Two of the most interesting classes had to do with shoreline restoration along the Chesapeake. New methods involving the use of two species of Spartina grass and other native plantings are creating living shorelines instead of bulkheaded or rip-rapped no-grow zones. One of these restoration classes followed the efforts at the Hermitage Museum here in Norfolk, which has long been one of my favorite local destinations. I also got to attend classes led by horticultural celebrities like Buddy Lee, the breeder of the Encore Azalea and Dr. Robert Lyons of Longwood Gardens and formerly of the J.C. Raulston Arboretum. I was introduced to some new plants (always a good thing) by Steve Owens the owner of Bustani Plant Farm in Oklahoma. Several of us at work have been pouring over his catalog ready to place an order. Robert McDuffie of Virginia Tech took us along on an armchair tour his recent trip to Irish gardens. There were many other classes well worth attending and the event was a great way to network and meet up with old friends as well. I have already asked if they will have me back next year.

This was the second year the conference was held at the Founders Inn in Virginia Beach and overall it is a very nice facility. I do have an aversion to the architecture of the place. - high colonial on steroids. I don't think the smaller scale of traditional colonial buildings lends itself to larger scale, modern uses, but that is my uneducated opinion. I am sure it was all part of the vision Pat Robertson had when he built the adjacent and affiliated CBN. The landscaping around the inn was put in with meticulous detail, but it is not to my taste - there are too many straight lines and there is way too much pruning going on. Just look at the poor Hollies in the pictures.

(In the spirit of the new code of ethics for garden bloggers, I must disclose that I have not received any compensation for my mention or placement of any person, business or organization in the above post - but I am open to bribery.)
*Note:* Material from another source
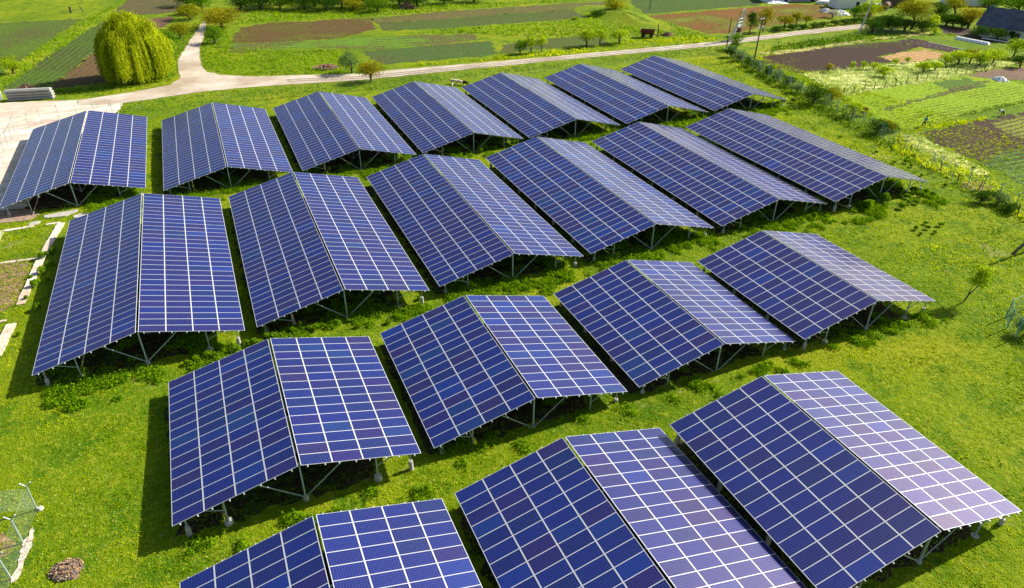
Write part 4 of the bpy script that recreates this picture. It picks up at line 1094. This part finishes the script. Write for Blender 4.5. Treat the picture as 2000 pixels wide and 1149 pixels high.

  1. Glad to hear a little about the Short Course. One of these days I will get to hear Dr. Lyons.

  2. You are funny! I hope you get some bribes.

    I would have raved over the pretty hollies;) Looks like a lot of maintenance.

  3. Yikes! Those over-pruned hollies are creepy-looking.

  4. A linguistic treat today: I loved the 'global warning' and the 'rip-rapped' zones.Not to mention Colonial on steroids.

    As for the recession influence on your trade: I don't know if you ever came across the English rose-breeder Mattocks in Oxon, but he used to say that trade was never better than during a recession. His other memorable quote was an answer to the question of how much to prune roses: "Get the mower out".

  5. Hey Les, interesting to learn about efforts on the shorelines. We are plagued with phragmites. Any mention about this control?

  6. Sounded like an interesting event, especially the Chesapeake shoreline restoration class. Are you going to the Mid-Atlantic flower & garden show next weekend? I'm taking off Friday and going out there. I'm going to try and catch a couple lectures, one by Fielder Rushing. Maybe he will sign my book...

  7. Gotta feel sorry for those poor hollies. Remind me of green hoop skirts on snooty, undersexed women.

  8. It's always nice to hear about optimism. But those poor trees... Some of that topiarizing is nice, but every tree in the landscape? That's weird.

  9. I suppose the topiaries are a representation of man's control over nature - what else would you expect in a landscape originally conceived to glorify someone who honestly believes he's successfully "prayed away" a hurricane?

  10. Janet,
    He is a dynamic speaker no matter the topic. I don't think he took a breath for the hour he spoke.

    No one as approached me yet with any coin, but I am still optomistic.

    Phillip M.,
    Kind of like the garden in The Shining.

    I hope Mattocks is correct. I do know that immediately after 9/11 I thought business would be gone, but it was our best fall ever.

    There was a class on Phragmites control, but I had something else scheduled. I do know that there is nothing yet for large scale control. However patches can be treated with Rodeo, diligence and perseverance.

    Someone gave me some free tickets, and I used to work with the organization that put the show on prior to it being run by the Tidewater Builders Assc. So I am interested to see what it looks like after not going for a couple of years. Felder Rushing is a national treasure.

    I wouldn't feel sorry for the hollies, maybe the groundskeepers, but not the hollies.

    I guess the topiaries are job security for somebody. I have never been there during the warmer seasons and am told it is a lot more colorful. Maybe I would have a different impression then.

    I think you are on to something with the control issue. I hope there is a Plan B for hurricane prevention.


  11. Yeah, colonial Virginia on steroids. Now that's a scary image! Thanks for the head's up about Bustani Plant Farm - just what I need, more plants to lust after!

    The spartina restoration stuff is related to some projects here - interesting stuff.